:: What is expected ::
Quote the listing below word for word, stopping after the line that contains "railing('dark railing with".

:: Data provided ::
>> Begin

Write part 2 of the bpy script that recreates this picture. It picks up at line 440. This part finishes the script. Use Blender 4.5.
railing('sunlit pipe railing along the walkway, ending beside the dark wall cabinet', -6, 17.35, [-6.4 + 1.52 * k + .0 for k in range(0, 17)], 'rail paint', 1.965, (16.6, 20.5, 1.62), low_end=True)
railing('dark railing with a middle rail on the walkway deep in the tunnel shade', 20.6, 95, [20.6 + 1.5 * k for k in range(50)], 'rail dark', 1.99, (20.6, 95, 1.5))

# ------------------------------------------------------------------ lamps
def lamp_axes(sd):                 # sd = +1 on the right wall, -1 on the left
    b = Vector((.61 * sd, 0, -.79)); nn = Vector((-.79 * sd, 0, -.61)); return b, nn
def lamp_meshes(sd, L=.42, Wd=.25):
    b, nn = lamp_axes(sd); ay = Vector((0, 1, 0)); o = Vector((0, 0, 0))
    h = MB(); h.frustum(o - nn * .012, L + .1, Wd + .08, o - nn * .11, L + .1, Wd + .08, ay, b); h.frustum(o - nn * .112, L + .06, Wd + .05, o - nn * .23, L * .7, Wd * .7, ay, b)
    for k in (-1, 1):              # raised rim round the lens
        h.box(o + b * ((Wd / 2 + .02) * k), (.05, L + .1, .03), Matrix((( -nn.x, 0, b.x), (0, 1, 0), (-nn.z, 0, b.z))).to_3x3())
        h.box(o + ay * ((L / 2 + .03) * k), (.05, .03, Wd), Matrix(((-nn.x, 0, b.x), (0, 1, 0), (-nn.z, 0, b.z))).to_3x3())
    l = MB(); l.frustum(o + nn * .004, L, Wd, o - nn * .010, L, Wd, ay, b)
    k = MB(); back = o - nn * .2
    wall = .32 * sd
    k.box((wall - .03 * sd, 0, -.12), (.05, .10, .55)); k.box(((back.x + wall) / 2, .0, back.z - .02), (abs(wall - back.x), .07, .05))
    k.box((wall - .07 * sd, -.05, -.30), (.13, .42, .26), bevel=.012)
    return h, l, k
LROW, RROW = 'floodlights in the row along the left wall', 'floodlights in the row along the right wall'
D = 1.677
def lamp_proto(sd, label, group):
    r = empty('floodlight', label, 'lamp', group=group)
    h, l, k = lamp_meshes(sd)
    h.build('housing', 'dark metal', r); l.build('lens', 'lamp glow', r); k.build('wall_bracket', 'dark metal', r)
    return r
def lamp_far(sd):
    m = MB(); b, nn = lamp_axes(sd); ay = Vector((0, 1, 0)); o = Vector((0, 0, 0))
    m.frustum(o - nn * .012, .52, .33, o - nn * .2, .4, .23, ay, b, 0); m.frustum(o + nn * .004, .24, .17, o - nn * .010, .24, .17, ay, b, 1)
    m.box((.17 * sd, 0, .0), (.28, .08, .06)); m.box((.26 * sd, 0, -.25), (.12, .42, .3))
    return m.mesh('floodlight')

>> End

:: Task solution ::
Write part 2 of the bpy script that recreates this picture. It picks up at line 440. This part finishes the script. Use Blender 4.5.
railing('sunlit pipe railing along the walkway, ending beside the dark wall cabinet', -6, 17.35, [-6.4 + 1.52 * k + .0 for k in range(0, 17)], 'rail paint', 1.965, (16.6, 20.5, 1.62), low_end=True)
railing('dark railing with a middle rail on the walkway deep in the tunnel shade', 20.6, 95, [20.6 + 1.5 * k for k in range(50)], 'rail dark', 1.99, (20.6, 95, 1.5))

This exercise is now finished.